Mcgregor
Last week's article explored the factors a court is likely to consider when determining whether a house is the 'family home' for the purposes of the Property (Rights of Spouses) Act. This week, we take a look at another aspect of the act and the recent Supreme Court decision in the case of Stewart vs Stewart on the point.
Under the act (that came into force on April 1, 2006), a spouse is not only a husband or wife. The word is defined to include a single man (or single woman) who has cohabited with a single woman (or single man) as if they were in law, husband and wife, for at least five years.
Based on section 13 (1) of the act, a spouse is able to apply for a share of property, including the family home, if:
i) A decree of dissolution of marriage has been granted or the common-law couple stopped living together
ii) A decree of nullity of marriage is granted
iii) Husband and wife have separated and there is no likelihood of reconciliation
iv) One spouse is putting the property in danger through wilful or reckless acts of dissipation or mismanagement.
If one of the first three conditions is satisfied, the spouse must also satisfy the court that the application for division of property is being made no more than 12 months after they have separated, the marriage was annulled or dissolved. In the case of a common- law spouse, the application must be made within 12 months after cohabitation ceases. However, the court may allow for applications to be made outside of this 12-month period.
Stewart v Stewart
Mrs. Stewart faced two challenges when she applied for division of property in 2007 on the ground that she and her husband had separated and there was no likelihood of reconciliation.

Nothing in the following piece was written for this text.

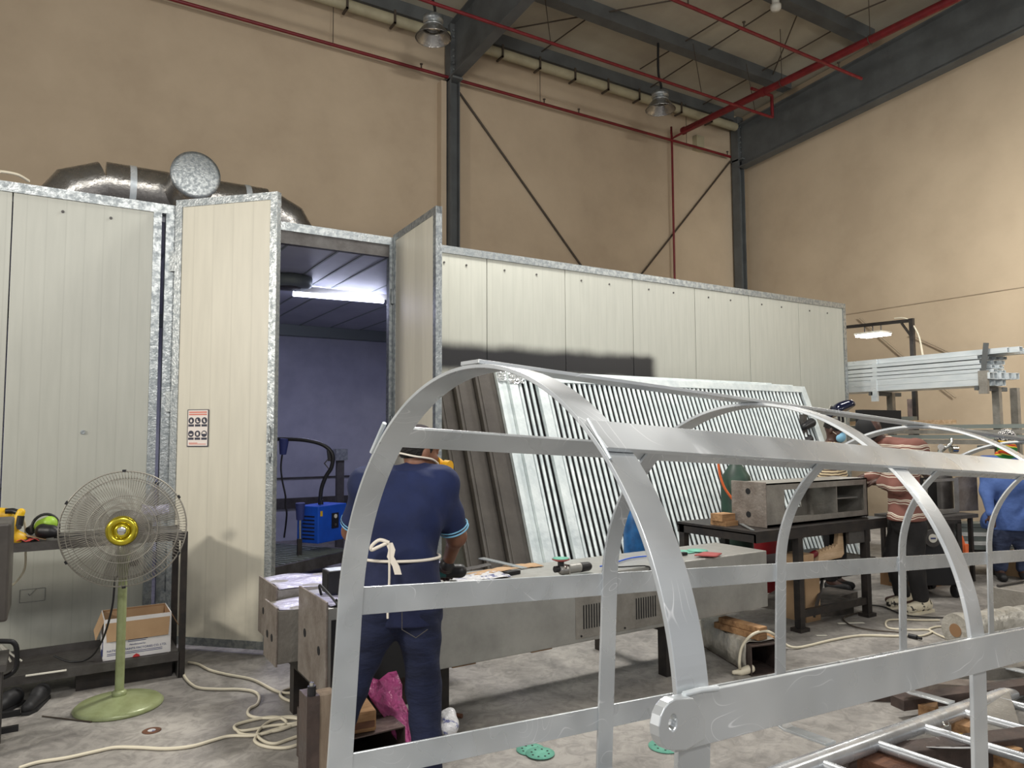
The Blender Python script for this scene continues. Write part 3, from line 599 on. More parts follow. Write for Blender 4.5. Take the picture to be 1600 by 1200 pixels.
for z in (3.05, 1.92, 1.2, .35):
    b = B(); b.box(V(.745, 6.385, z), (.09, .03, .16), (dd, dn, (0, 0, 1))); b.cyl(V(.765, 6.36, z-.08), V(.765, 6.36, z+.08), .014, n=8); b.build('hinge', 'galv', dl)
b = B(); e = V(1.42, 5.73, 0); b.tube([e-dd*.03+dn*.03+V(0, 0, 1.72), e-dd*.03+dn*.05+V(0, 0, 1.70), e-dd*.03+dn*.05+V(0, 0, 1.61), e-dd*.03+dn*.03+V(0, 0, 1.59)], .006, 6); b.box(e-dd*.03+dn*.03+V(0, 0, 1.655), (.035, .006, .16), (dd, dn, (0, 0, 1))); b.build('door_handle', 'galv', dl)
b = B(); b.box(e-dd*.03+dn*.033+V(0, 0, 1.5), (.03, .012, .03), (dd, dn, (0, 0, 1))); b.cyl(e-dd*.03+dn*.04+V(0, 0, 1.52), e-dd*.03+dn*.04+V(0, 0, 1.44), .006, n=6); b.build('door_bolt', 'galv', dl)
dr, dd2, dn2, dw2 = leaf('booth_door', (2.68, 6.40), (2.63, 5.37), ZT+.02, 'doorpanel', -1)
for z in (2.95, 1.75, .5):
    b = B(); b.box(V(2.66, 6.39, z), (.06, .03, .14)); b.cyl(V(2.655, 6.37, z-.07), V(2.655, 6.37, z+.07), .014, n=8); b.build('hinge', 'galv', dr)
# LED batten and ceiling vent in the booth
a, c = U(458, 459, Z=ZT-.24), U(599, 470.5, Z=ZT-.24)
t2 = thing('batten_lamp', tuple((a+c)/2), 'glowing LED tube lamp across the ceiling inside the booth', 'lamp')
b = B(); b.tube([a, c], .028, 12); b.build('lamp_tube', 'led', t2)
b = B(); b.bb((a[0]-.08, a[1]-.03, ZT-.21), (c[0]+.08, c[1]+.05, ZT-.14)); b.build('lamp_housing', 'white_plastic', t2)
la = area('batten_light', tuple((a+c)/2-V(0, 0, .04)), tuple((a+c)/2-V(0, 0, 1)), 1.1, .06, 46, (.66, .66, 1.0))
la2 = area('batten_light', tuple((a+c)/2+V(0, .05, .035)), tuple((a+c)/2+V(0, .3, 1)), 1.1, .06, 8, (.60, .62, 1.0))
p = U(452, 437, Z=ZT-.16)
t2 = thing('ceiling_vent', tuple(p), 'dark round vent on the booth ceiling beside the LED tube', 'vent'); b = B(); b.lathe([(.0, -.09), (.2, -.09), (.24, -.07), (.25, 0.02), (0, .02)], p, n=32); b.build('vent_body', 'slatgrey', t2)
b = B(); b.lathe([(.0, -.1), (.12, -.1), (.13, -.09)], p, n=24); b.build('vent_cover', 'shelf', t2)

# exhaust duct on the booth roof
zd, yd, rd = 4.62, 9.7, .255
t = thing('exhaust_duct', (1.4, yd, ZT-.04), 'silver exhaust duct lying across the booth roof with a round blank end', 'duct')
def seg(p, q, r=rd): b = B(); b.cyl(p, q, r, n=36); return b
xl = float(U(165, 275, Y=yd)[0]); xrr = float(U(415, 300, Y=yd)[0])
seg((xl, yd, zd), (xrr, yd, zd)).build('duct_run', 'galvduct', t)
pts = [V(xl, yd, zd), V(xl-.33, yd, zd-.13), V(xl-.52, yd, zd-.42), V(xl-.56, yd, zd-.75), V(xl-.56, yd, ZT-.04)]
b = B(); b.tube(pts, rd, 36); b.build('duct_elbow', 'galvduct', t)
pts = [V(xrr, yd, zd), V(xrr+.3, yd, zd-.13), V(xrr+.46, yd, zd-.40), V(xrr+.5, yd, zd-.7), V(xrr+.5, yd, ZT-.04)]
b = B(); b.tube(pts, rd, 36); b.build('duct_elbow', 'galvduct', t)
for x in (xl+.28, xl+1.02, xrr-.25):
    b = B(); b.cyl((x-.035, yd, zd), (x+.035, yd, zd), rd+.006, n=36); b.build('duct_collar', 'galvlight', t)
cc = U(306, 268, D=8.35); seg((cc[0], yd, zd), (cc[0], cc[1], zd)).build('duct_branch', 'galvduct', t)
b = B(); b.lathe([(0, .02), (rd-.02, .02), (rd+.012, .012), (rd+.012, -.03)], (cc[0], cc[1], zd), (0, -1, 0), n=36); b.build('blank_cap', 'galv', t)
b = B(); b.bb((xl+.55, yd-.03, ZT-.04), (xl+.6, yd+.03, zd-rd)); b.bb((xrr-.6, yd-.03, ZT-.04), (xrr-.55, yd+.03, zd-rd)); b.build('duct_stand', 'galv', t)
b = B(); b.tube([U(0, 268, Y=6.8), U(15, 270, Y=6.85), U(30, 274, Y=6.9), U(45, 283, Y=7.0)], .012, 6, sub=4); tag(b.build('roof_cable', 'cordw'), 'pale cable lying on the booth roof at far left', 'cable')

# safety sign on the cream door
PL = (dn, float(dn@(V(.775, 6.375, 0)+dn*.0275)))
TL, TR, BL = U(291, 640, P=PL), U(324, 639, P=PL), U(292, 698, P=PL)
sx = dd; sz = V(0, 0, 1); W_ = np.linalg.norm((TR-TL)[:2]); H_ = abs(TL[2]-BL[2])
t = thing('safety_sign', tuple(BL), 'small safety sign with six round symbols on the cream booth door', 'sign')
def on(u_, v_, k=0): return BL+sx*u_*W_+sz*v_*H_+dn*(.001+.0012*k)
def plate(b, u0, u1, v0, v1, k): b.box((on(u0, v0, k)+on(u1, v1, k))/2, ((u1-u0)*W_, .001, (v1-v0)*H_), (sx, dn, sz))
b = B(); plate(b, 0, 1, 0, 1, 0); b.build('sign_border', 'ink_dark', t)
b = B(); plate(b, .035, .965, .025, .98, 1); b.build('sign_board', 'paper', t)
b = B()
for v in (.925, .865): plate(b, .08, .92, v-.018, v+.018, 2)
for v in (.10, .07): plate(b, .1, .9 if v < .09 else .5, v-.009, v+.009, 2)
b.build('sign_text', 'ink_pink', t)
b = B(); b2 = B()
for j, vc in enumerate((.70, .345)):
    for i, uc in enumerate((.19, .5, .81)):
        c0 = on(uc, vc, 2); b.add([c0]+[c0+(sx*math.cos(a)+sz*math.sin(a))*.135*W_ for a in np.linspace(0, 2*PI, 25)[:-1]], [(0, 1+k, 1+(k+1) % 24) for k in range(24)])
        plate(b, uc-.13, uc+.13, vc-.16, vc-.10, 2)
        q = on(uc, vc, 3)
        shapes = {(0, 0): [(-.03, -.06), (.03, -.06), (.05, 0), (0, .07), (-.05, 0)], (0, 1): [(-.05, .06), (-.01, .06), (0, -.01), (.06, -.03), (.06, -.06), (-.05, -.06)], (0, 2): [(-.04, .05), (.0, .07), (.05, -.05), (.0, -.07), (-.04, -.02)],
                  (1, 0): [(-.07, 0), (.07, 0), (.05, -.05), (-.05, -.05)], (1, 1): [(-.04, -.06), (.04, -.06), (.05, .04), (0, .07), (-.05, .04)], (1, 2): [(-.09, 0), (.09, 0), (.05, .08), (-.05, .08)]}[(j, i)]
        b2.add([q+sx*a*W_*1.1+sz*c*W_*1.1 for a, c in shapes], [tuple(range(len(shapes)))])
b.build('sign_symbols', 'ink_dark', t); b2.build('sign_pictograms', 'paper', t)
# ================================================================== LEFT SIDE: rack, fan, carton
FY = 5.56     # front edge of the steel rack
BYr = 5.98
t = thing('steel_rack', (-.1, FY, 0), 'low grey steel rack with two shelves against the left booth wall', 'rack')
for x, y in ((.77, FY), (.77, BYr), (-1.2, FY), (-1.2, BYr)):
    b = B(); b.bb((x-.02, y-.02, 0), (x+.02, y+.02, .985)); b.build('leg', 'blackmetal', t)
b = B(); b.bb((-1.22, FY-.02, .95), (.76, BYr+.02, .985)); b.bb((-1.22, FY-.022, .93), (.76, FY-.012, .985)); b.build('upper_shelf', 'shelf', t)
b = B(); b.bb((-1.22, FY-.02, .165), (.75, BYr+.02, .175)); b.bb((-1.22, FY-.024, .12), (.75, FY-.014, .176)); b.bb((-1.22, BYr+.012, .175), (.75, BYr+.022, .22)); b.bb((.745, FY-.02, .0), (.755, BYr+.02, .17)); b.build('lower_shelf', 'shelf', t)

def shoe(loc, rz, lab):
    t = thing('work_shoe', loc, lab, 'shoe', 'shoes under the steel rack', rz)
    b = B(); sdf_mesh(b, [('c', V(-.08, 0, .05), V(.12, 0, .035), .045, .036), ('c', V(-.08, 0, .07), V(-.02, 0, .075), .04, .035)], .008, .03, clips=[((0, 0, .0), (0, 0, -1))]); b.build('upper', 'shoek', t, local=True)
    b = B(); b.prism([(-.13, -.035, 0), (.1, -.045, 0), (.16, -.02, 0), (.16, .02, 0), (.1, .045, 0), (-.13, .035, 0)], (0, 0, .02)); b.build('sole', 'shoek', t, local=True)
    return t
s1 = shoe((-.22, 5.46, 0), -2.2, 'dark shoe poking out under the rack nearest the left edge'); s2 = dup(s1, (-.06, 5.45, 0), -1.9, 'dark shoe under the rack, right one of the pair')
b = B(); b.bb((.15, 5.62, 0.0), (.72, 5.75, .10)); tag(b.build('dark_bar', 'blackmetal'), 'dark steel bar lying under the lower shelf of the rack', 'bar')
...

The court had to determine whether Mrs. Stewart's application was made within 12 months after cohabitation ceased. After reviewing her evidence regarding the breakdown of the marriage, the judge ruled that the couple had separated either in 2004 or 2005. For this reason, it was held that the court could not hear the matter because the provisions of section 13 of the act had not been satisfied.
In fact, the judge went on to say that, because the parties had separated before the act came into force, the court could not consider an application by Mrs. Stewart to extend the 12-month period for making the application under the act.
Given such a ruling, one wonders what circumstances must exist before a court will extend the time within which a spouse can make his or her application under the act.